Republican Attorney General Bill McCollum is expected to announce his gubernatorial candidacy next week in Orlando, while Agriculture Commissioner Charles Bronson -- who's term-limited in his current office -- also wants to run.
As a result, 2010 will be the first year in more than a century with no incumbents seeking re-election to any Cabinet post, according to the Secretary of State's office.
Sink, from the Tampa area, was the only Democrat elected to statewide office in 2006, running on her experience as Florida president of Bank of America and her "common sense" business record.
She had previously indicated she would seek a second term, declining to jump into the race to replace retiring Republican U.S. Sen. Mel Martinez of Orlando.
Republicans quickly laid out their case against Sink, attacking her background with Bank of America, one of the large banks that needed a federal bailout after massive losses caused by "sub-prime" mortgage lending.
State Republican Party Chairman Jim Greer claimed that Sink "played a leading role in tanking Florida's economy" as a Bank of America executive and accused the bank of "predatory" lending.
During her career, Sink did oversee consolidations and job losses; for instance, she helped oversee a merger with Jacksonville-based Barnett Bank in 1997, which the company said at the time would lead to 6,000 layoffs. But she left in 2000, well before the escalation and later crash of the sub-prime mortgage market.
Sink called Greer's comments "just more examples of how people in Tallahassee care more about attacking people that taking on the challenges we face."
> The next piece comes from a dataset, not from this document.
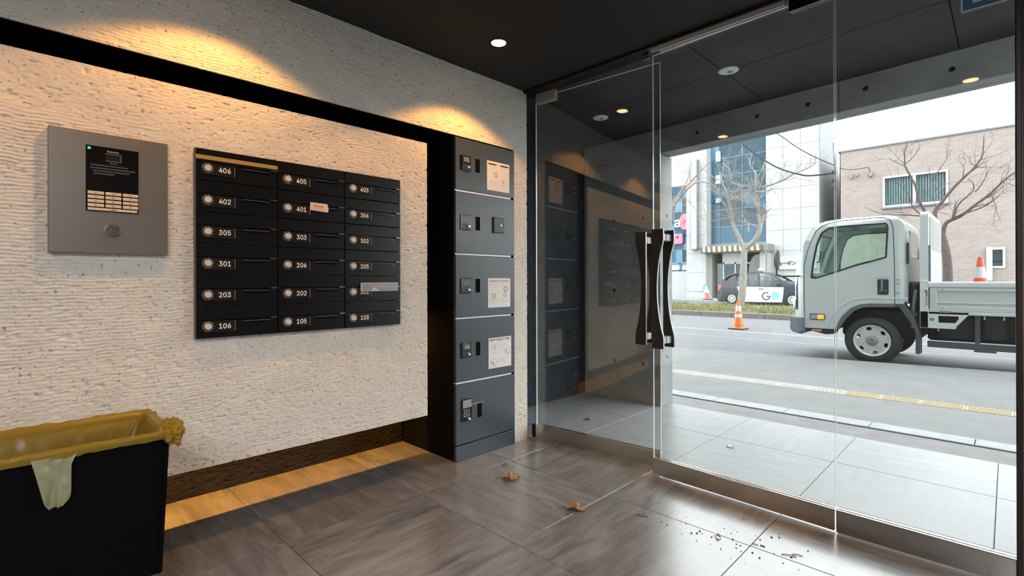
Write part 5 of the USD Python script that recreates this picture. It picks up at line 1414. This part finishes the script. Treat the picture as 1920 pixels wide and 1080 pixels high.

She added: "I retired from banking 10 years ago."
Still, Republican political operatives say her financial experience could be a significant vulnerability that McCollum, her likely GOP challenger, can capitalize on.
"She ran Florida's largest bank, and there's never been an examination of how she ran that bank," said Brian Ballard, one of several prominent GOP fundraisers who are backing McCollum.
"I think it's fair, if you make that the centerpiece of your campaign," Ballard said. "The environment has changed from what it was [when Sink ran for CFO.]"
Adelaide A. "Alex" Sink was raised on a farm in Mt. Airy, N.C., the town that inspired the iconic American hamlet of Mayberry in The Andy Griffith Show. She is a descendant of the famous conjoined "Siamese Twins," Chang and Eng Bunker, who died in 1874.
She earned a mathematics degree from Wake Forest University and lived with her first husband in Africa for three years, where she taught English. After divorcing and moving back, she launched a career with NationsBank that would eventually make her Florida's top banker.
Her husband, Bill McBride, won the Democratic gubernatorial nomination in 2002, beating former U.S. Attorney General Janet Reno. But McBride, a trial lawyer, was easily defeated by incumbent Gov. Jeb Bush. She has two children, both in college.